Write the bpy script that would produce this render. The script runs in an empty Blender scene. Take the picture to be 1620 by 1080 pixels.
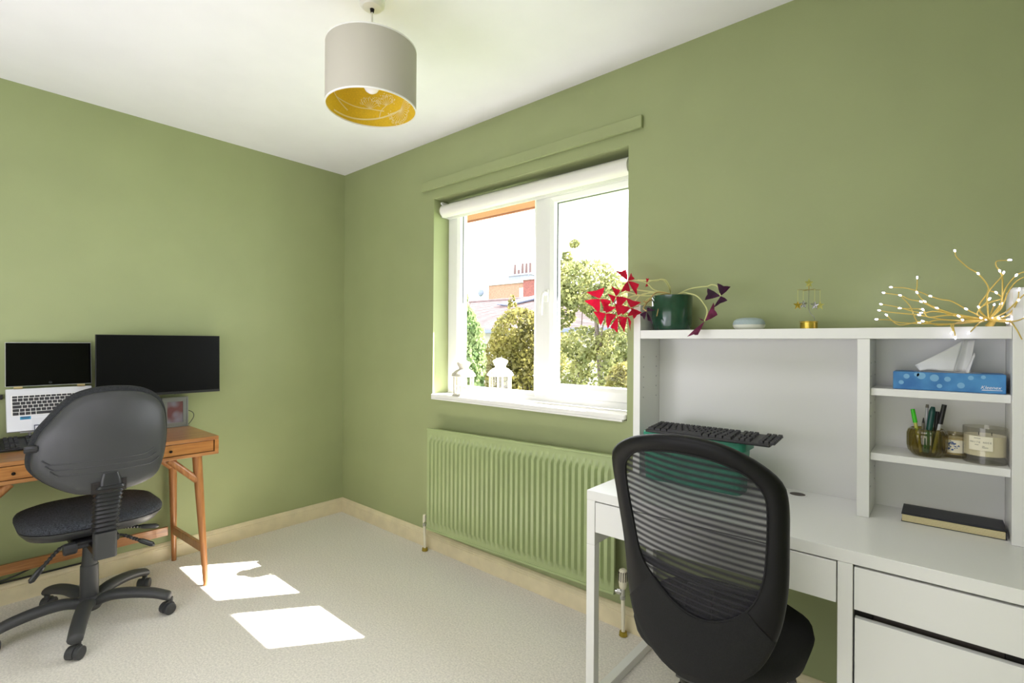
import bpy, bmesh, math, random
from mathutils import Vector, Matrix
random.seed(7)
sc = bpy.context.scene
COL = sc.collection

# ---------------------------------------------------------------- camera, light, exposure
cd = bpy.data.cameras.new('camera'); cam = bpy.data.objects.new('camera', cd); COL.objects.link(cam)
YAW, PITCH, ROLL = 0.8610013, 0.0013186, 0.0066845
F = Vector((-math.cos(YAW)*math.cos(PITCH), math.sin(YAW)*math.cos(PITCH), math.sin(PITCH)))
R0 = Vector((math.sin(YAW), math.cos(YAW), 0)); U0 = R0.cross(F)
R = R0*math.cos(ROLL)+U0*math.sin(ROLL); U = U0*math.cos(ROLL)-R0*math.sin(ROLL)
cam.matrix_world = Matrix(((R.x,U.x,-F.x,3.3907),(R.y,U.y,-F.y,-2.01854),(R.z,U.z,-F.z,1.26488),(0,0,0,1)))
cd.sensor_width = 36; cd.lens = 792.44/1620*36; cd.clip_start = 0.02; cd.clip_end = 300
sc.camera = cam

w = bpy.data.worlds.new('sky'); sc.world = w; w.use_nodes = True
bg = w.node_tree.nodes['Background']; bg.inputs[0].default_value = (0.90, 0.94, 1.0, 1); bg.inputs[1].default_value = 8.0

sd = bpy.data.lights.new('sun', 'SUN'); sun = bpy.data.objects.new('sun', sd); COL.objects.link(sun)
sd.energy = 55; sd.angle = 0.009; sd.color = (1.0, 0.96, 0.91)
sun.rotation_euler = Vector((-.635, -.832, -1.0)).to_track_quat('-Z', 'Y').to_euler()

ad = bpy.data.lights.new('added_fill_up', 'AREA'); al = bpy.data.objects.new('added_fill_up', ad); COL.objects.link(al)  # unseen fill aimed upward, added to bounce off the ceiling
ad.shape = 'RECTANGLE'; ad.size = 1.6; ad.size_y = 0.8; ad.energy = 18; ad.color = (0.97, 0.935, 1.07)
al.location = (1.4, -2.55, 1.0)
al.rotation_euler = Vector((-.15, .35, 1.0)).to_track_quat('-Z', 'Y').to_euler()

ad2 = bpy.data.lights.new('added_fill_low', 'AREA'); al2 = bpy.data.objects.new('added_fill_low', ad2); COL.objects.link(al2)  # added soft fill facing the window wall; no real lamp stands there
ad2.shape = 'RECTANGLE'; ad2.size = 2.4; ad2.size_y = 1.3; ad2.energy = 21; ad2.color = (0.98, 0.95, 1.05)
al2.location = (2.3, -2.9, 0.85)
al2.rotation_euler = Vector((.0, 1.0, -.20)).to_track_quat('-Z', 'Y').to_euler()

ad3 = bpy.data.lights.new('added_fill_down', 'AREA'); al3 = bpy.data.objects.new('added_fill_down', ad3); COL.objects.link(al3)  # unseen downward fill, added to brighten the white desk top and carpet
ad3.shape = 'RECTANGLE'; ad3.size = 1.4; ad3.size_y = 1.2; ad3.energy = 16; ad3.color = (0.98, 0.95, 1.05)
al3.location = (2.7, -2.1, 2.46)

sc.view_settings.view_transform = 'Standard'; sc.view_settings.look = 'None'
sc.view_settings.exposure = 0.07; sc.view_settings.gamma = 1.0; sc.view_settings.use_curve_mapping = False

# ---------------------------------------------------------------- helpers
def lin(c):
    return tuple(((v/255)/12.92 if v/255 <= .04045 else ((v/255+.055)/1.055)**2.4) for v in c)
MATS = {}
def mat(name, col, rough=.5, metal=0, var=0, vscale=20, bump=0, bscale=200, stretch=(1,1,1), col2=None, coat=0, spec=.5, emit=None, alpha=None, trans=0, sheen=0, detail=3):
    """procedural principled material; col is sRGB 0-255"""
    m = bpy.data.materials.new(name); m.use_nodes = True; nt = m.node_tree; b = nt.nodes['Principled BSDF']
    c = lin(col); b.inputs['Base Color'].default_value = (*c, 1)
    b.inputs['Roughness'].default_value = rough; b.inputs['Metallic'].default_value = metal
    b.inputs['Coat Weight'].default_value = coat; b.inputs['Specular IOR Level'].default_value = spec
    if sheen: b.inputs['Sheen Weight'].default_value = sheen
    if emit:
        b.inputs['Emission Color'].default_value = (*lin(emit[0]), 1); b.inputs['Emission Strength'].default_value = emit[1]
    if var or col2 or bump:
        tc = nt.nodes.new('ShaderNodeTexCoord'); mp = nt.nodes.new('ShaderNodeMapping'); mp.inputs['Scale'].default_value = stretch
        nt.links.new(tc.outputs['Object'], mp.inputs[0])
    if var or col2:
        n = nt.nodes.new('ShaderNodeTexNoise'); n.inputs['Scale'].default_value = vscale; n.inputs['Detail'].default_value = detail
        nt.links.new(mp.outputs[0], n.inputs['Vector'])
        r = nt.nodes.new('ShaderNodeValToRGB'); c2 = lin(col2) if col2 else tuple(x*(1-var) for x in c); c1 = c if col2 else tuple(min(1,x*(1+var)) for x in c)
        r.color_ramp.elements[0].position = .35; r.color_ramp.elements[1].position = .65
        r.color_ramp.elements[0].color = (*c2, 1); r.color_ramp.elements[1].color = (*c1, 1)
        nt.links.new(n.outputs[0], r.inputs[0]); nt.links.new(r.outputs[0], b.inputs['Base Color'])
    if bump:
        n2 = nt.nodes.new('ShaderNodeTexNoise'); n2.inputs['Scale'].default_value = bscale; n2.inputs['Detail'].default_value = 2
        nt.links.new(mp.outputs[0], n2.inputs['Vector'])
        bp = nt.nodes.new('ShaderNodeBump'); bp.inputs['Strength'].default_value = bump; bp.inputs['Distance'].default_value = .002
        nt.links.new(n2.outputs[0], bp.inputs['Height']); nt.links.new(bp.outputs[0], b.inputs['Normal'])
    MATS[name] = m
    return m
def thin_glass(name, col=(255,255,255), refl=1.0, rough=0.0, tint=1.0):
    m = bpy.data.materials.new(name); m.use_nodes = True; nt = m.node_tree; nt.nodes.clear()
    o = nt.nodes.new('ShaderNodeOutputMaterial'); mx = nt.nodes.new('ShaderNodeMixShader')
    t = nt.nodes.new('ShaderNodeBsdfTransparent'); g = nt.nodes.new('ShaderNodeBsdfGlossy'); f = nt.nodes.new('ShaderNodeLayerWeight'); pw = nt.nodes.new('ShaderNodeMath'); pw.operation = 'POWER'; pw.inputs[1].default_value = 4.0; f.inputs[0].default_value = .5
    ma = nt.nodes.new('ShaderNodeMath'); ma.operation = 'MULTIPLY_ADD'; ma.inputs[1].default_value = .8; ma.inputs[2].default_value = .04
    t.inputs[0].default_value = (*[x*tint for x in lin(col)], 1); g.inputs['Roughness'].default_value = rough
    mu = nt.nodes.new('ShaderNodeMath'); mu.operation = 'MULTIPLY'; mu.inputs[1].default_value = refl
    nt.links.new(f.outputs['Facing'], pw.inputs[0]); nt.links.new(pw.outputs[0], ma.inputs[0]); nt.links.new(ma.outputs[0], mu.inputs[0]); nt.links.new(mu.outputs[0], mx.inputs[0])
    nt.links.new(t.outputs[0], mx.inputs[1]); nt.links.new(g.outputs[0], mx.inputs[2]); nt.links.new(mx.outputs[0], o.inputs[0])
    MATS[name] = m
    return m
def leafy(name, col, col2, tr=.5, vscale=8, trcol=None, rough=.55):
    """thin leaf: diffuse / translucent mix"""
    m = bpy.data.materials.new(name); m.use_nodes = True; nt = m.node_tree; nt.nodes.clear()
    o = nt.nodes.new('ShaderNodeOutputMaterial'); mx = nt.nodes.new('ShaderNodeMixShader'); mx.inputs[0].default_value = tr
    d = nt.nodes.new('ShaderNodeBsdfPrincipled'); d.inputs['Roughness'].default_value = rough; d.inputs['Specular IOR Level'].default_value = .3
    t = nt.nodes.new('ShaderNodeBsdfTranslucent')
    tc = nt.nodes.new('ShaderNodeTexCoord'); n = nt.nodes.new('ShaderNodeTexNoise'); n.inputs['Scale'].default_value = vscale
    r = nt.nodes.new('ShaderNodeValToRGB'); r.color_ramp.elements[0].position = .38; r.color_ramp.elements[1].position = .62
    r.color_ramp.elements[0].color = (*lin(col2), 1); r.color_ramp.elements[1].color = (*lin(col), 1)
    nt.links.new(tc.outputs['Object'], n.inputs['Vector']); nt.links.new(n.outputs[0], r.inputs[0])
    nt.links.new(r.outputs[0], d.inputs['Base Color'])
    if trcol: t.inputs[0].default_value = (*lin(trcol), 1)
    else: nt.links.new(r.outputs[0], t.inputs[0])
    nt.links.new(d.outputs[0], mx.inputs[1]); nt.links.new(t.outputs[0], mx.inputs[2]); nt.links.new(mx.outputs[0], o.inputs[0])
    MATS[name] = m
    return m
ORG = {}
def tag(o, label=None, cat=None, group=None, kind=None):
    if label: o['label'] = label
    if cat: o['category'] = cat
    if group: o['group'] = group
    if kind: o['kind'] = kind
    return o
def thing(name, label, cat, loc=(0,0,0), rz=0, group=None, kind=None):
    o = bpy.data.objects.new(name, None); COL.objects.link(o); o.location = loc; o.rotation_euler = (0,0,rz); o.empty_display_size = .05
    ORG[o.name] = Matrix.Translation(Vector(loc)) @ Matrix.Rotation(rz, 4, 'Z')
    return tag(o, label, cat, group, kind)
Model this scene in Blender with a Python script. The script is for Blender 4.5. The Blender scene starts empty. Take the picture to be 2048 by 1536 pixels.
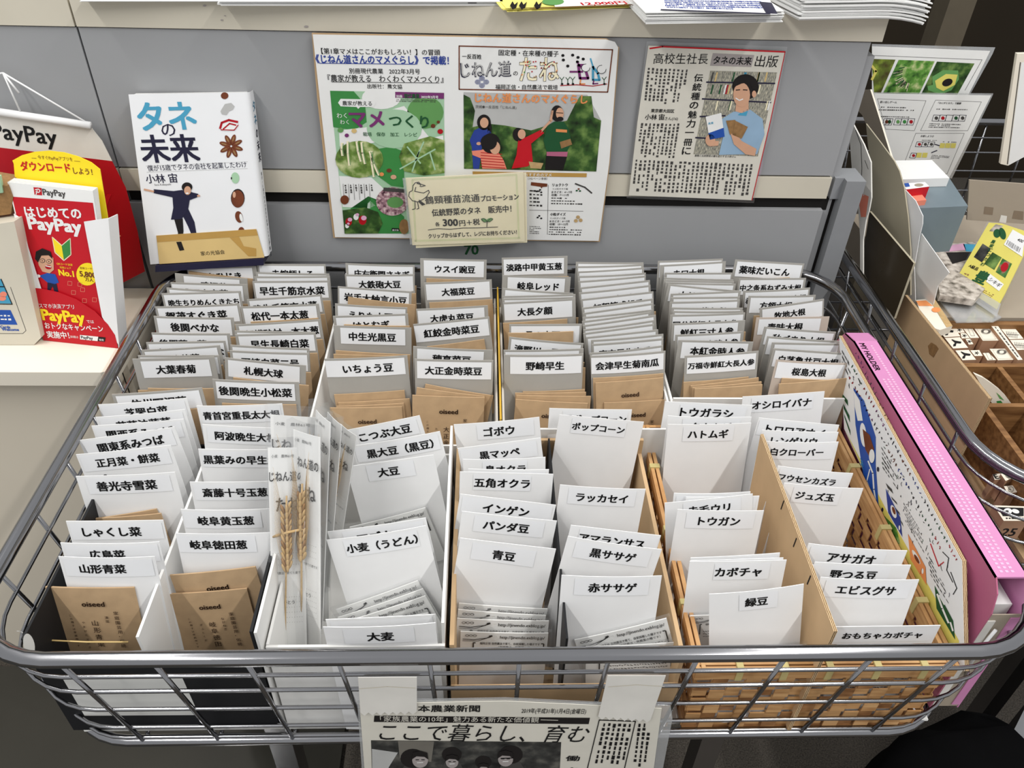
import bpy, math, random
from mathutils import Vector, Matrix
random.seed(7)
SC = bpy.context.scene
COL = SC.collection
V = Vector

# ---------------------------------------------------------------- camera, world, lights, exposure
RZ = 0.72                                   # height of the wagon's top rail
FPX = 1626.1                                # focal length in pixels of the 2048 px wide frame
PITCH, YAW, ROLL = 0.6802, 0.048, 0.0333
CAM = V((-0.0322, -0.3694, 1.2998))
_cy, _sy, _cp, _sp = math.cos(YAW), math.sin(YAW), math.cos(PITCH), math.sin(PITCH)
FWD = V((_sy*_cp, _cy*_cp, -_sp)); _R = V((_cy, -_sy, 0)); _U = _R.cross(FWD)
RGT = _R*math.cos(ROLL) + _U*math.sin(ROLL); UPV = _U*math.cos(ROLL) - _R*math.sin(ROLL)
cd = bpy.data.cameras.new('camera'); cam = bpy.data.objects.new('camera', cd); COL.objects.link(cam)
cd.sensor_fit = 'HORIZONTAL'; cd.sensor_width = 36; cd.lens = 36*FPX/2048; cd.clip_start = 0.02
cam.matrix_world = Matrix(((RGT.x, UPV.x, -FWD.x, CAM.x), (RGT.y, UPV.y, -FWD.y, CAM.y), (RGT.z, UPV.z, -FWD.z, CAM.z), (0, 0, 0, 1)))
SC.camera = cam
w = bpy.data.worlds.new('shop_ambient'); SC.world = w; w.use_nodes = True
w.node_tree.nodes['Background'].inputs[0].default_value = (0.97, 0.985, 1.0, 1)
w.node_tree.nodes['Background'].inputs[1].default_value = 0.62

def tube_light(name, x, y, z, power):
    ld = bpy.data.lights.new(name, 'AREA'); ld.shape = 'RECTANGLE'; ld.size = 0.06; ld.size_y = 3.0
    ld.energy = power; ld.color = (1.0, 0.985, 0.955)
    o = bpy.data.objects.new(name, ld); COL.objects.link(o); o.location = (x, y, z)
tube_light('ceiling_tube_left', -1.15, -0.35, 2.6, 48)
tube_light('ceiling_tube_right', 1.05, -0.35, 2.6, 52)
SC.view_settings.view_transform = 'Standard'; SC.view_settings.look = 'None'
SC.view_settings.gamma = 1; SC.view_settings.use_curve_mapping = False
SC.view_settings.exposure = -0.12

# ---------------------------------------------------------------- where a photographed point lies on a real plane
def ray(px, py): return FWD + RGT*((px-1024)/FPX) + UPV*((768-py)/FPX)
def atz(px, py, z): d = ray(px, py); return CAM + d*((z-CAM.z)/d.z)
def aty(px, py, y): d = ray(px, py); return CAM + d*((y-CAM.y)/d.y)
def atx(px, py, x): d = ray(px, py); return CAM + d*((x-CAM.x)/d.x)
def atp(px, py, P, n): d = ray(px, py); return CAM + d*((P-CAM).dot(n)/d.dot(n))

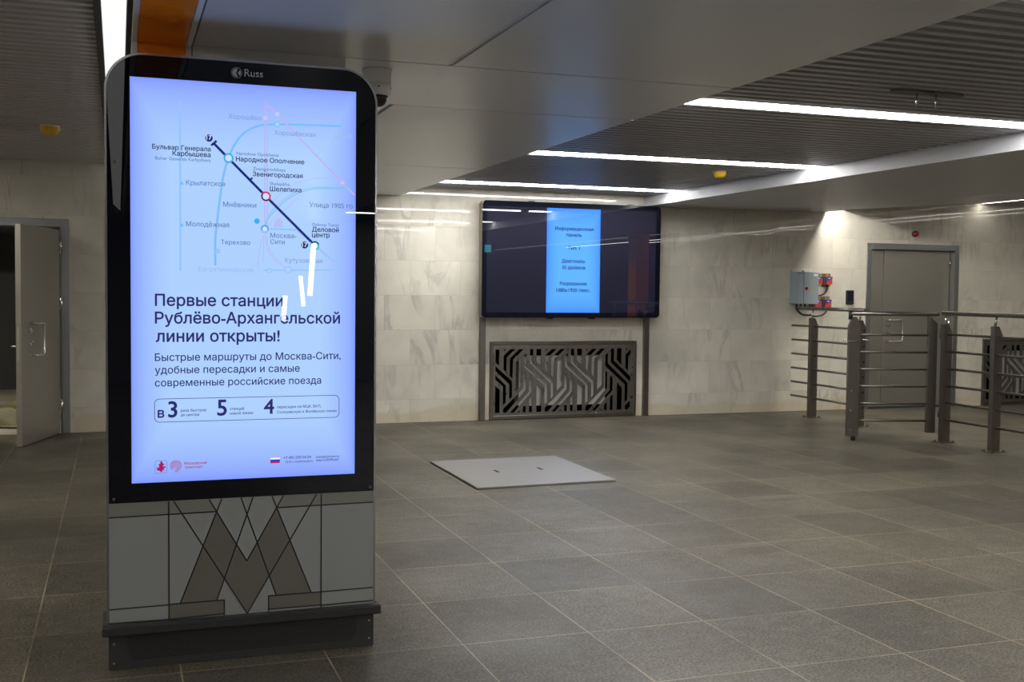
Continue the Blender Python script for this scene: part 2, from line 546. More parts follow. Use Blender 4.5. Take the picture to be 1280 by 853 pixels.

What you will do »
Copy all lines from the data that hold the word "Python".

Solution to this problem »
Model this scene in Blender with a Python script. The script is for Blender 4.5. The Blender scene starts empty. Take the picture to be 2048 by 1536 pixels.
Continue the Blender Python script for this scene: part 2, from line 546. More parts follow. Use Blender 4.5. Take the picture to be 1280 by 853 pixels.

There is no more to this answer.